:: AIM ::
Quote exactly, and only, the lines from the one with "by 960 pixels." down to the one with "p = at(px, py, 1, .8205);", both included.

:: PROVIDED MATERIAL ::
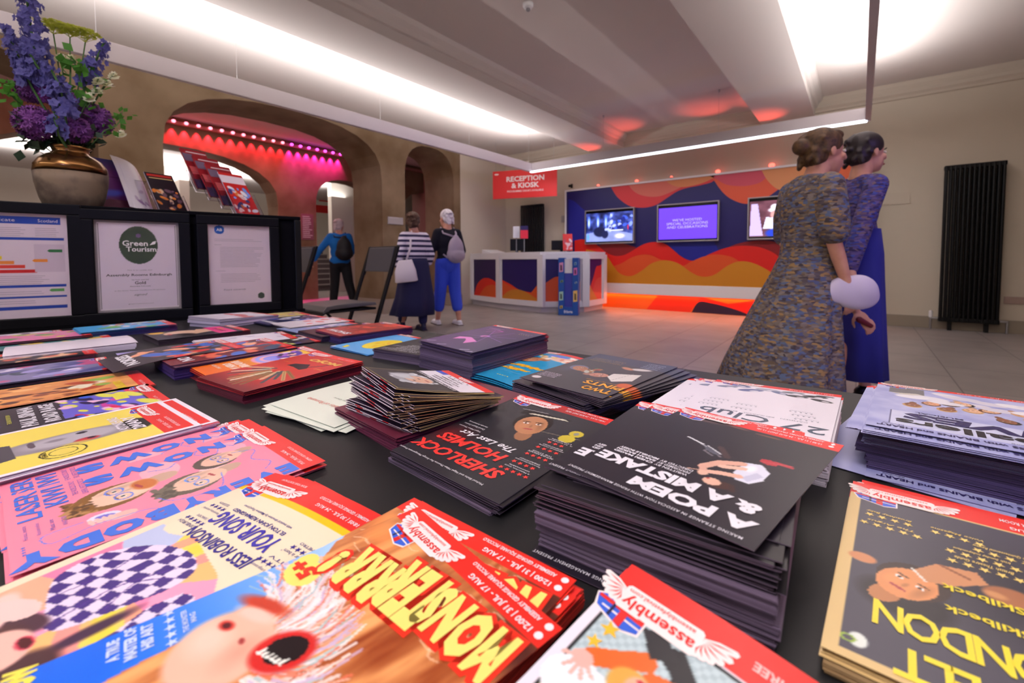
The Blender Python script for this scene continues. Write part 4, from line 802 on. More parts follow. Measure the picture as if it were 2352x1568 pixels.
def art_purple():
    cv = base((62, 44, 96), 1, 11); cv.grad(cv.Y > -94, (48, 40, 84), (92, 54, 110), (cv.X + 60) / 160 + cv.noise(40, 40, 3) * .3)
    cv.poly([(40, 52), (20, 36), (10, 44), (-6, 66), (-16, 40), (20, 20), (44, 30)], (232, 130, 206)); cv.ell(6, -4, 12, 10, (206, 120, 190), 20, .3); cv.ell(4, -2, 6, 6, (150, 90, 120), 0, .3)
    for a in (20, 60, 110, 160, 200, 250, 300): cv.line([(0, -6), (60 * math.cos(R(a)), -6 + 60 * math.sin(R(a)))], 1.6, (170, 110, 220), .7)
    for a in (-20, 10, 50, 80): cv.line([(8, -60), (8 + 46 * math.cos(R(a)), -60 + 30 * math.sin(R(a)))], 2, (226, 90, 200), .7)
    for x, y in ((52, 84), (12, 92), (-52, 92), (-66, 98)): cv.line([(x, y), (x + 14, y + 9)], 2.4, (222, 206, 240))
    S = Sheet().canvas(cv); S.text('A SPECTACULAR NEW SHOW', 40, -74, 44, 4, (200, 180, 230)); S.text('CIRCUS AND MUSIC', 40, -66, 36, 4, (200, 180, 230)); S.text('"OUT OF THIS WORLD"', -46, -70, 34, 4, (210, 180, 220)); S.stars(5, -46, -62, 6, 2.2, (220, 190, 120))
    S.text('21:10 | 30 JUL - 24 AUG', -42, -99, 46, 3.6, WH); S.logo(42, -98, .7, 0, False); return S
def art_mojo():
    cv = base((196, 40, 36), 1, 17); cv.ell(0, 0, 90, 110, (224, 56, 44), 0, .9, .8); cv.grad(cv.Y > 60, (196, 40, 36), (120, 24, 30), (cv.Y - 60) / 45)
    q = random.Random(2)
    for i in range(16):
        a = R(200 + i * 9.5); L = q.uniform(60, 100); w_ = 6; c = q.choice([(232, 190, 140), (230, 120, 70), (70, 80, 84), (206, 160, 100), (150, 110, 60), (240, 226, 190)])
        x0, y0 = 5, -2; x1, y1 = x0 - L * math.cos(a) * .8, y0 - L * math.sin(a)
        cv.line([(x0 + (x1 - x0) * .3, y0 + (y1 - y0) * .3), (x1, y1)], w_, c); cv.line([(x0 + (x1 - x0) * .3, y0 + (y1 - y0) * .3), (x1, y1)], 1.2, (60, 40, 36), .5)
    cv.poly([(20, -30), (-10, -40), (-30, -20), (-26, -8), (0, -14), (24, -16)], (40, 16, 30)); cv.line([(-20, -20), (-40, -46), (-44, -60)], 4, (40, 16, 30)); cv.ell(-44, -62, 5, 5, (40, 16, 30))
    S = Sheet().canvas(cv); S.text('MOJO', -20, -64, 86, 18, (240, 190, 90), 0, .05, .1); S.text('WINNER BEST THEATRE', -20, -80, 60, 5, (232, 170, 120)); S.text('KHALID', -54, -26, 22, 5, (240, 190, 90)); S.text('COMEDY', 46, -30, 24, 4, (230, 150, 60)); S.text('15:20 | 31 JUL - 24 AUG', -40, -94, 50, 4.6, WH); S.logo(42, -95, .85); return S
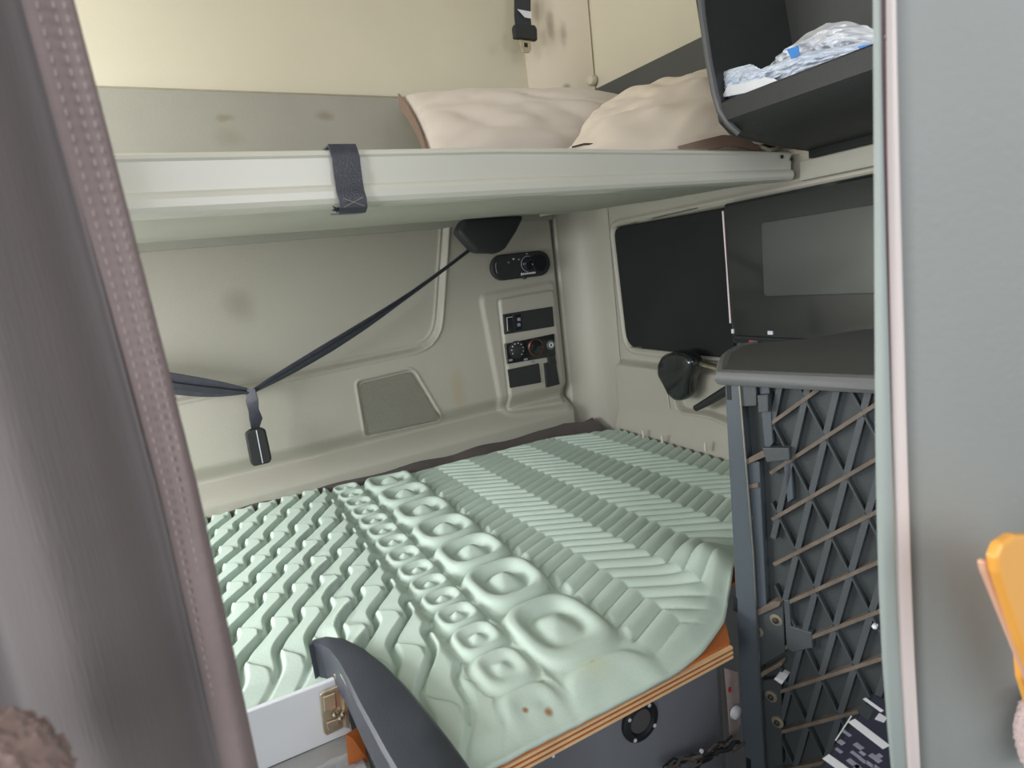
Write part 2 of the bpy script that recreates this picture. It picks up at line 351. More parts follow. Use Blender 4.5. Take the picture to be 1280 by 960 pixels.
# ---------------------------------------------------------------- upper bunk
bunk = empty('upper_bunk', (.3, 1.2, 1.36), 'pale grey upper bunk with a long metal front rail', 'bunk')
prof = [(.862, 1.396), (.826, 1.396), (.8215, 1.3935), (.820, 1.389), (.8225, 1.386), (.823, 1.353), (.8185, 1.3495), (.8165, 1.344), (.8165, 1.335), (.820, 1.329), (.828, 1.326), (.85, 1.326), (.862, 1.332)]
bm = bmesh.new(); rings = []
for x in np.linspace(XL+.02, 1.068, 24):
    k = max(0, (x-.45)/.63)
    rings.append([bm.verts.new((x, y+.0*k, 1.326+(z-1.326)*(1-.24*k))) for y, z in prof])
for i in range(len(rings)-1):
    for k in range(len(prof)): bm.faces.new((rings[i][k], rings[i][(k+1) % len(prof)], rings[i+1][(k+1) % len(prof)], rings[i+1][k]))
bm.faces.new(rings[0]); bm.faces.new(rings[-1][::-1])
from_bm('front_rail', bm, M_rail, bunk, False)
NX, NY = 60, 40
X, T = np.meshgrid(np.linspace(XL+.02, 1.07, NX), np.linspace(0, 1, NY))
Yp = .85+T*.715; Zp = 1.330+.034*T-.010*np.sin(np.clip(T/.12, 0, 1)*math.pi)*0 + .003*vnoise(X, T, 6, 2)
Zp = Zp+.012*sst(.9, 1, T)
grid_mesh('underside_panel', np.stack([X, Yp, Zp], -1), M_under, bunk)
box('deck', (.155, 1.21, 1.386), (1.8, .69, .022), M_greyband, bunk, .002)
for px, py in ((977, 196), (989, 199)):
    p = at(px, py, 1, .8205); lathe('screw', p, (0, -1, 0), [(.0035, 0), (.0035, .002), (.002, .003)], M_blackmat, bunk, 12)
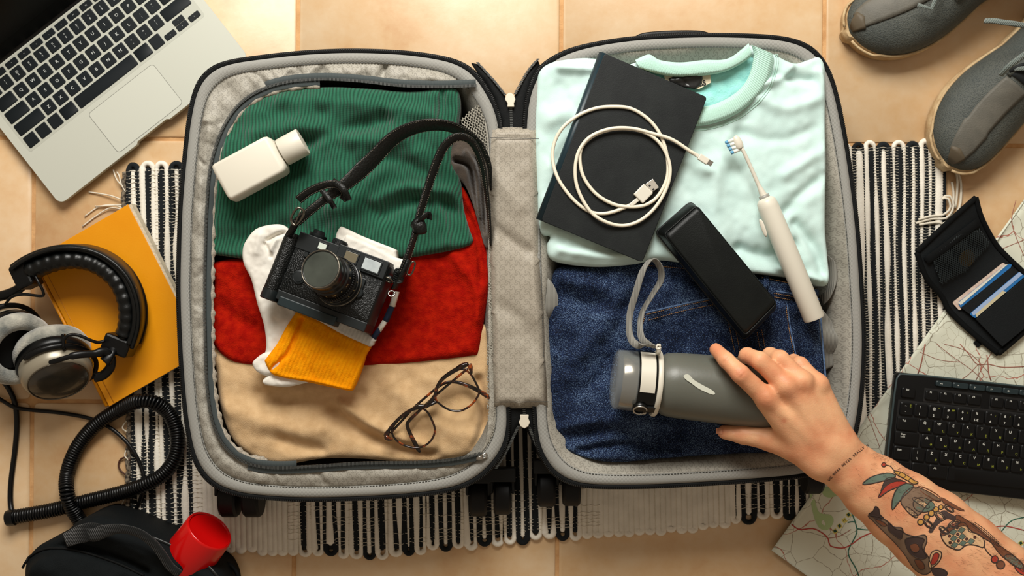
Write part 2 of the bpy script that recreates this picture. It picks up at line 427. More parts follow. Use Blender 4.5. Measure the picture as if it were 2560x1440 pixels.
while x < 2345:
    z = zone(x); pitch = 9.5 if z == 'left' else 7.0
    if z == 'white':
        w = 13.2; wz = 14.6; yb = float(ybot(x + w)); col = 'rag_white'
        mk('rag_strip', rag(x + w / 2, x + w * 1.5, wz, col, float(ytop(x)) + 8, yb - 8 + rs.uniform(-5, 4), pitch), M[col], rug); x += 2 * w
        continue
    if z == 'right': lw, iw = rs.choice([(9.5, 14), (11, 12), (9, 17), (12, 10)])
    elif z == 'left': lw, iw = 11, 15
    else: lw, iw = rs.choice([(10, 11), (12, 9), (10, 14), (11, 8)])
    oc = 'rag_black' if (n % 3 == 0 if z != 'right' else n % 2 == 0) else 'rag_white'; ic = 'rag_white' if oc == 'rag_black' else 'rag_black'
    n += 1; tot = 2 * lw + iw; yb = float(ybot(x + tot / 2)) - 14 + rs.uniform(-5, 6); yt = float(ytop(x)) + 14 + rs.uniform(-3, 3)
    mk('rag_strip', rag(x + lw / 2, x + lw * 1.5 + iw, lw, oc, yt, yb, pitch, ZR + (.0004 if oc == 'rag_white' else -.0003), .6 if oc == 'rag_white' else 0, 1.0 if oc == 'rag_white' else 1.3), M[oc], rug)
    xc = x + lw + iw / 2
    mk('rag_strip', rag(xc, xc, iw, ic, yt + rs.uniform(-3, 3), yb - rs.uniform(-2, 9), pitch, ZR + (.0004 if ic == 'rag_white' else -.0003), .6 if ic == 'rag_white' else 0, 1.0 if ic == 'rag_white' else 1.35), M[ic], rug); x += tot
# dark woven selvage strips at both edges
for xs, ya, yb in ((306, 430, 1345), (2352, 370, 900)):
    mk('selvage', tube([W(*warp(xs + 2 * math.sin(q * 1.3), ya + (yb - ya) * q / 120), .004) for q in range(121)], [.0030 + .0008 * (q % 2) for q in range(121)], 6), mat('selvage_brown' , (44, 36, 30), .9, (130, 118, 100), 300) if xs < 400 else M['rag_black'], rug)
# warp threads
parts = []
def thread(x0, x1, y, r=.00036, s=8):
    m = int((x1 - x0) / s) + 1; pts = []
    for q in range(m + 1):
        xx = x0 + (x1 - x0) * q / m; sl = -.03 * (xx - x0); ww = warp(xx, y)[0]
        pts.append(W(ww, y + sl + 1.6 * math.sin(q * 1.9 + y), ZR + .0033))
    return tube(pts, r, 4)
y = 428.0
while y < 1335: parts.append(thread(312, 486, y, .0004)); y += rs.uniform(7, 13)
y = 372.0
while y < 1100: parts.append(thread(2118, 2352, y, .0003)); y += 7.0
for x0, x1, dy in ((700, 1430, 0), (1815, 2080, 0)):
    for q in range(24):
        xx = x0
        while xx < x1:
            yy = float(ybot(xx)) - 28 - q * 8.5
            if rs.random() < (.9 if q < 2 else .62): parts.append(thread(xx, xx + 60, yy, .00032))
            xx += 60
mk('warp_thread', join(*parts), M['thread'], rug, kind='stuff')
# loose tassels on both sides
def tassel(pts, r=.0012): return tube(wpath(pts, 14), r, 6)
T = [[(306, 500, .006), (280, 490, .005), (250, 484, .003), (222, 480, .002)], [(306, 520, .006), (280, 512, .004), (245, 518, .002), (212, 541, .002)],
     [(306, 524, .006), (275, 520, .004), (240, 540, .002), (206, 566, .002)], [(304, 512, .006), (270, 514, .004), (240, 516, .003), (238, 515, .002)],
     [(312, 470, .006), (296, 455, .007), (288, 440, .005), (283, 424, .003)], [(314, 480, .006), (303, 460, .007), (298, 440, .005), (292, 430, .003)],
     [(318, 1080, .006), (306, 1070, .006), (314, 1055, .006), (322, 1050, .006)], [(322, 1150, .006), (312, 1140, .006), (316, 1125, .006), (326, 1120, .006)],
     [(322, 1230, .005), (310, 1250, .004), (300, 1270, .003), (292, 1277, .002)], [(324, 1235, .005), (318, 1255, .004), (308, 1272, .003), (300, 1281, .002)]]
for p in T: mk('tassel', tassel(p, .0009), M['thread'], rug)
for p in ([(2352, 420, .006), (2375, 412, .007), (2398, 440, .005), (2403, 480, .003), (2396, 530, .002)],
          [(2354, 412, .006), (2380, 410, .008), (2393, 445, .005), (2392, 490, .003), (2388, 520, .002)],
          [(2352, 498, .006), (2372, 488, .008), (2384, 515, .008), (2366, 545, .008), (2330, 547, .008), (2290, 558, .008)],
          [(2350, 500, .006), (2368, 495, .009), (2376, 520, .009), (2356, 538, .009), (2330, 540, .009), (2296, 549, .009)],
          [(2403, 480, .003), (2398, 520, .004), (2370, 560, .006), (2340, 556, .009), (2298, 562, .009)],
          [(2380, 455, .003), (2384, 490, .004), (2378, 540, .005), (2352, 562, .006)]):
    mk('tassel', tassel(p, .0016), M['thread'], rug)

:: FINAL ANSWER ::
Write part 2 of the bpy script that recreates this picture. It picks up at line 351. More parts follow. Use Blender 4.5. Take the picture to be 1280 by 960 pixels.
# ---------------------------------------------------------------- upper bunk
bunk = empty('upper_bunk', (.3, 1.2, 1.36), 'pale grey upper bunk with a long metal front rail', 'bunk')
prof = [(.862, 1.396), (.826, 1.396), (.8215, 1.3935), (.820, 1.389), (.8225, 1.386), (.823, 1.353), (.8185, 1.3495), (.8165, 1.344), (.8165, 1.335), (.820, 1.329), (.828, 1.326), (.85, 1.326), (.862, 1.332)]
bm = bmesh.new(); rings = []
for x in np.linspace(XL+.02, 1.068, 24):
    k = max(0, (x-.45)/.63)
    rings.append([bm.verts.new((x, y+.0*k, 1.326+(z-1.326)*(1-.24*k))) for y, z in prof])
for i in range(len(rings)-1):
    for k in range(len(prof)): bm.faces.new((rings[i][k], rings[i][(k+1) % len(prof)], rings[i+1][(k+1) % len(prof)], rings[i+1][k]))
bm.faces.new(rings[0]); bm.faces.new(rings[-1][::-1])
from_bm('front_rail', bm, M_rail, bunk, False)
NX, NY = 60, 40
X, T = np.meshgrid(np.linspace(XL+.02, 1.07, NX), np.linspace(0, 1, NY))
Yp = .85+T*.715; Zp = 1.330+.034*T-.010*np.sin(np.clip(T/.12, 0, 1)*math.pi)*0 + .003*vnoise(X, T, 6, 2)
Zp = Zp+.012*sst(.9, 1, T)
grid_mesh('underside_panel', np.stack([X, Yp, Zp], -1), M_under, bunk)
box('deck', (.155, 1.21, 1.386), (1.8, .69, .022), M_greyband, bunk, .002)
for px, py in ((977, 196), (989, 199)):
    p = at(px, py, 1, .8205); lathe('screw', p, (0, -1, 0), [(.0035, 0), (.0035, .002), (.002, .003)], M_blackmat, bunk, 12)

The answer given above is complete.